Somehow they'd all gotten the message. None came even to explore after my vegetables, or just out of curiosity. The message had said "There's a human there and he throws rocks that reach the road, so if you're a grown up on the road, run past there; all others use the farther piece of property where the rocks won't reach." And so they did. In great numbers. There must have been several hundred barrelfuls of monkeys. The whole moving tribe was more than 50 meters wide, reaching all the way to the further inner road; they passed by steadily in groups and solos for about 10 minutes.

Well after sunset, while I was out carefully examining the amazing selection of diamonds that had been strewn randomly on the dark blue velvet overhead, I heard an unusually loud blundering rustle coming from the next property up. I went and got a flashlight and came back out, and there was the Baron, standing in front of my shiitake logs and paying no attention to my presence, sound, smell or light, as though he was distracted. He just stood there. It wasn't like him to blunder, either; normally he would just jump over bushy obstacles. He walked on slowly across my garden and I saw that he was limping. His left hind leg was lame; he was walking on three legs. I couldn't tell if the leg was broken or what, but it was serious, because he didn't care about me being only 15 meters away from him in the dark, behind a flashlight. He stood there looking this way and that, then he put his head down and blundered on through the bushes that edge the lower side of my land, pushed on through the new bamboo and shoved on onto the really thick old stuff that he used to leap lightly over. For some time I heard him in there, shoving his way around, fixing up a place to lie down, now that his old hangout was gone.

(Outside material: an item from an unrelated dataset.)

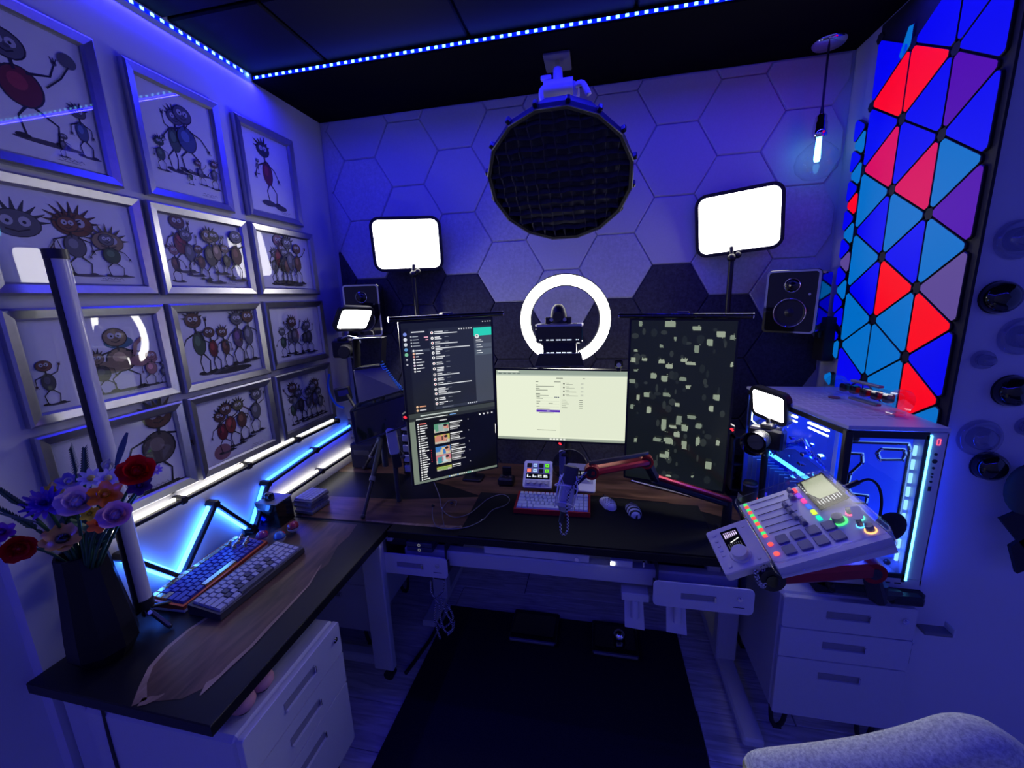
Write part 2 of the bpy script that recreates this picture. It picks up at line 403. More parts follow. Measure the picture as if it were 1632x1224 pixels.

I was still watching when I heard another noise from right about where the Baron had pushed his way out of my garden. I looked and there were two bright golden eyes looking back. It was a dog... no, too small... a cat... no, too long... it was a ferret... no, too bulky and dark... it was a tanuki! The first I've seen around here, oddly enough. It ran playfully into the garden and leaped upon another tanuki that was already there grubbing for bugs and worms. They tumbled around, completely ignoring me and my light. I watched them run and jump and tumble and grub for ten minutes, then let them alone to get on with their night's work.

7 comments:

Maya's Granny said...

How nice to have tanuki neighbors who don't seem to eat your garden. I do hope that the Baron recovers.

And isn't this blogging world amazing, that a woman in Alaska can be concerned for an animal in Japan that she will never see?

Anonymous said...

You have such a wonderful setting there, on the edge of, or perhaps in the middle of, a wild animal preserve of sorts. So often you write of their comings and goings, and particularly the shenanigans of the monkeys, and it is always such a pleasurable read...

Joy Des Jardins said...

Another wonderful animal adventure with you Robert....it's like reading a good book...just in short spurts. Brady And The Beasts...what do you think?

Robert Brady said...

It is indeed amazing that such adventures as these can be shared (worldwide!) as they happen; they're fun too, at least most of them. Where I live is a protected mountain forest area (this small portion was allowed housebuilding using mt. water before the area was so designated). Joy, if I ever use that great title, I'll give you credit.

Chancy said...

I wonder how one says "Doctor Doolittle" in Japanese.

Those animals really like you Robert.

Robert Brady said...

Let's just say we're fellows in an ancient contest. Sometimes they have to honor my wiles and sometimes I'm amazed by theirs.

Anonymous said...

I can't believe I thought the Tanuki was mythological until I read this.